The long storied history between the counties and the sharper memory of last September’s encounter will give Sunday’s game its flavour.
Dublin are seeking their fourth league title in a row and there has been something in Kerry’s demeanour in the league which suggests that they feel it is time to put a halt to that gallop. Can they? The remarkable aspect of Kerry’s resurgent winter has been the form of their senior class men.
Kieran Donaghy, Aidan O’Mahony and Bryan Sheehan have been travelling the field with the energy and application of debut boys while Colm Cooper looks to be falling into the delightful rhythm that is his and his alone.
Beaten All-Ireland teams are supposed to look heavy-hearted and vulnerable in the following season. Kerry, however, look vengeful. They like to tell you in Kerry that it is the lost All-Irelands which they think about most often.
This year’s league form has been fired by that grievance and whether or not they wanted to meet Dublin just now, they weren’t going to blink.
If Kerry have been revived by familiar names, it is Dublin’s revolving cast of promising stars which continues as the story: Brian Fenton, Eric Lowndes and the returned Paul Mannion are among those turning heads as Jim Gavin continues to rotate his enviable squad.
Ongoing domination of the league is the immediate goal for Dublin but the underlying theme of this match involves the tussle for an edge if not outright supremacy going into the All-Ireland summer.

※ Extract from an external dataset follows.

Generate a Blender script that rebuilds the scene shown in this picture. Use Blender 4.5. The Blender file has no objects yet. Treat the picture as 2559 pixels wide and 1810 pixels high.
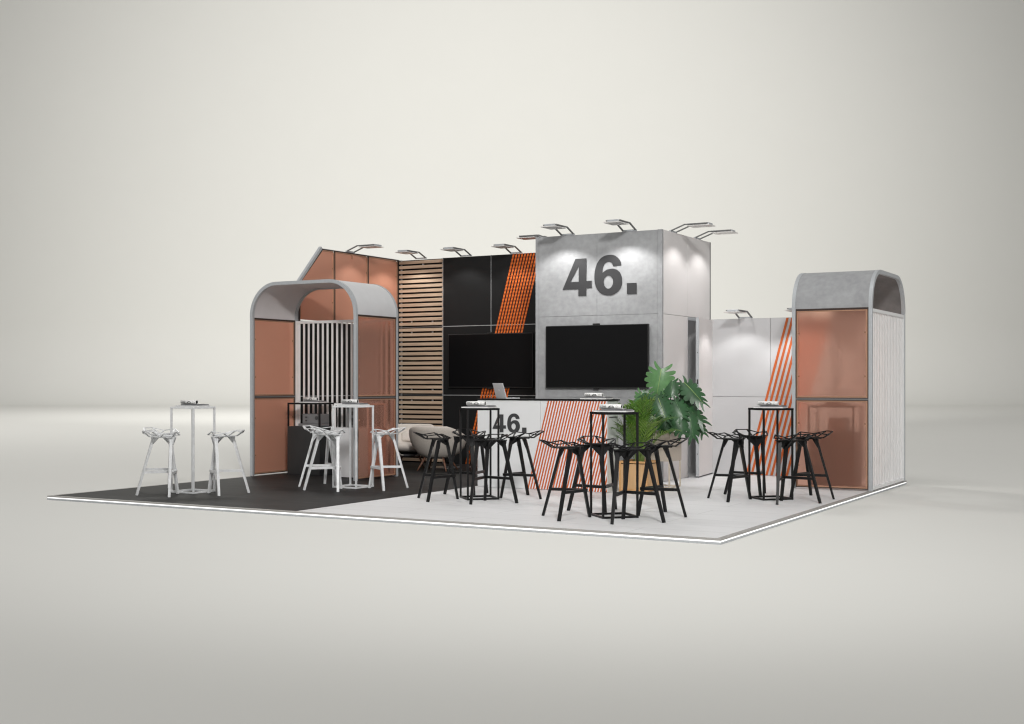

The Division Two final reflects the sense of a shifting order in Ulster. Tyrone is the county most often whispered about as the one that could come out of nowhere this summer to break the Dublin-Kerry hegemony. Last year summer’s response to league relegation and Ulster championship elimination in Donegal was to heal through the qualifiers and push Kerry to the limit in the All-Ireland semi-finals.
Old place
This final against Terry Hyland’s young Cavan team is perfect for Mickey Harte: a return to Croke Park on an afternoon when the old place will be hopping and a chance to test themselves against another Ulster contender.

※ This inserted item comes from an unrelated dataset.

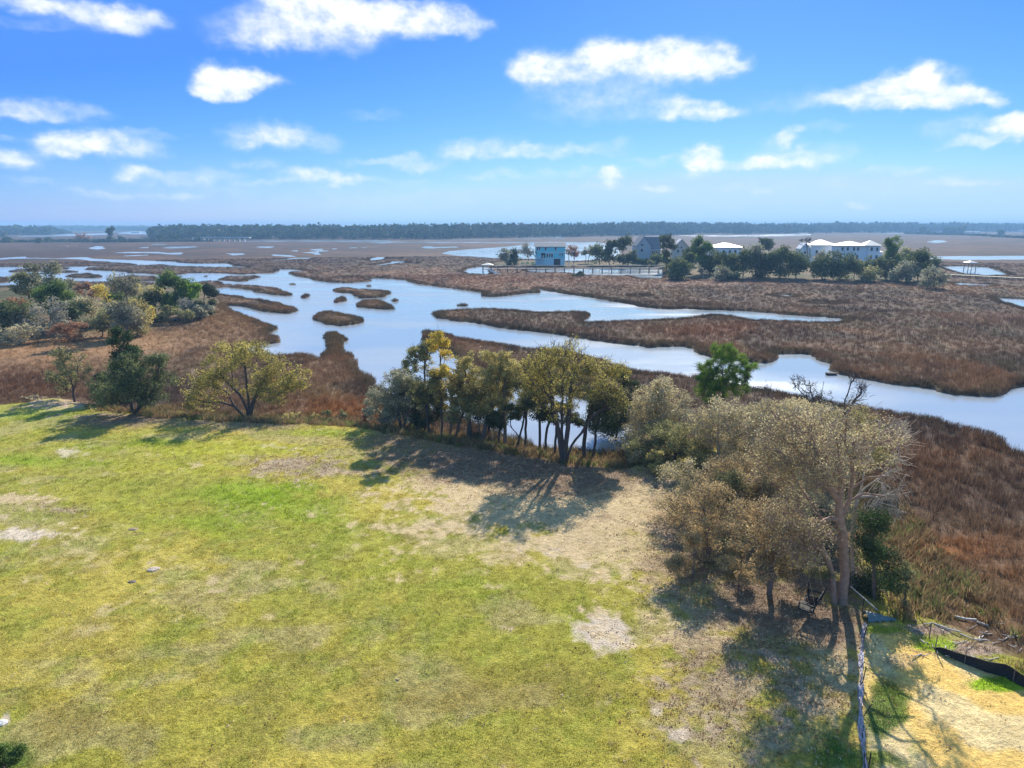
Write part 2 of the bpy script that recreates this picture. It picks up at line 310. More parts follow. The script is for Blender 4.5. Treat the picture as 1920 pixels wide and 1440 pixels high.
def marsh_colour(X, Y, px, py, s, upm_):
    d = np.hypot(X, Y)
    n1 = fbm(X * .05, Y * .03, 41); n2 = fbm(X * .22, Y * .12, 43); n3 = fbm(X * 1.3, Y * 1.3, 47)
    c = np.tile(C(.152, .104, .076), (len(X), 1))
    c = mixc(c, C(.235, .145, .092), sstep(.50, .68, n1))
    c = mixc(c, C(.120, .105, .075), sstep(.52, .72, n2) * .7)
    c = mixc(c, C(.25, .165, .10), sstep(.58, .74, fbm(X * .09, Y * .05, 53)) * .55)
    # known zones of this marsh
    for (cx, cy, rx, ry, col, f) in [
        (120,650,330,45,C(.42,.25,.125),.95),(420,600,130,40,C(.30,.18,.095),.7),(330,680,110,16,C(.17,.12,.075),.6),(30,720,120,26,C(.17,.09,.055),.8),(180,735,120,12,C(.26,.15,.08),.5),
        (640,770,70,24,C(.33,.14,.045),.9),(600,735,70,18,C(.24,.17,.08),.5),(640,640,25,40,C(.22,.125,.05),.6),(560,790,90,10,C(.22,.2,.06),.7),
        (1760,1030,150,26,C(.34,.155,.06),.85),(1900,1085,110,26,C(.28,.15,.07),.7),(1780,950,160,28,C(.16,.105,.075),.7),(1760,850,180,50,C(.17,.085,.042),.7),
        (1750,1110,90,25,C(.30,.27,.12),.6),(1850,1150,120,30,C(.30,.17,.08),.6),(1340,620,150,16,C(.25,.115,.06),.6),(1760,640,150,25,C(.20,.13,.08),.4),(1400,530,420,7,C(.33,.22,.17),.75),
        (900,525,260,14,C(.25,.13,.085),.7),(420,600,120,20,C(.30,.18,.09),.5),(1850,595,120,8,C(.30,.20,.16),.6),(860,630,60,16,C(.17,.085,.05),.8),(60,600,300,25,C(.28,.19,.10),.6)]:
        g = G(px, py, cx, cy, rx, ry); c = mixc(c, col, np.clip(g * 1.2 * f, 0, 1) * (.65 + .5 * n2))
    c = mixc(c, C(.075, .058, .052), sstep(.60, .70, fbm(X * .13, Y * .08, 101)) * .6)
    wr = fbm(X * .07, Y * .045, 103); c = mixc(c, C(.36, .29, .21), sstep(.014, .004, np.abs(wr - .53)) * sstep(.45, .6, n2) * .6)
    fr = sstep(230, 520, d)
    n4 = fbm(X * .018, Y * .011, 83); n5 = fbm(X * .06, Y * .035, 87)
    fc = mixc(np.tile(C(.125, .082, .072), (len(X), 1)), C(.19, .115, .085), sstep(.40, .62, n4)); fc = mixc(fc, C(.085, .072, .062), sstep(.5, .66, n5) * .8); fc = mixc(fc, C(.24, .18, .13), sstep(.6, .72, fbm(X * .03, Y * .03, 89)) * .5)
    c = mixc(c, fc * .62 * C(1.0, .97, .98), fr)
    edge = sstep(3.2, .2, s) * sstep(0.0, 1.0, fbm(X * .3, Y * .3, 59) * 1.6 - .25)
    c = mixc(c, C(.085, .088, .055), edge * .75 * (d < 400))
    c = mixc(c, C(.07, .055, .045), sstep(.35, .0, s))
    g2 = mixc(np.tile(C(.20, .15, .085), (len(X), 1)), C(.10, .105, .045), sstep(.4, .6, n2))  # upland brown and green, darkened in colour for the shade under its trees
    c = mixc(c, C(.0, .0, .0), np.zeros(len(X)))
    c = c * (1 - upm_[:, None]) + g2 * upm_[:, None]
    c *= (0.66 + .36 * n3)[:, None] * C(.88, .82, .75)
    return c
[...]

It seems like a long time ago since the counties met in the opening round of the league when Tyrone registered a two -point win in a low-scoring game. Hyland’s assertion that this final matters more to Cavan precisely because they seldom appear at silverware occasions is undoubtedly true. Seanie Johnston returns to the Blues’ full-forward line and the hope must be that they will go for it here, with nothing to lose.
And that’s the beauty of the league: no wound is mortal. All teams can afford to play with the sense of abandon and adventure which has become conspicuously absent from the majority of All-Ireland championship play. Much lip service will be paid to the ‘tradition’ which Dublin and Kerry football style honours. But come the summer, both counties will do what they must. But this is April and they will just play. It might just be the game of the year.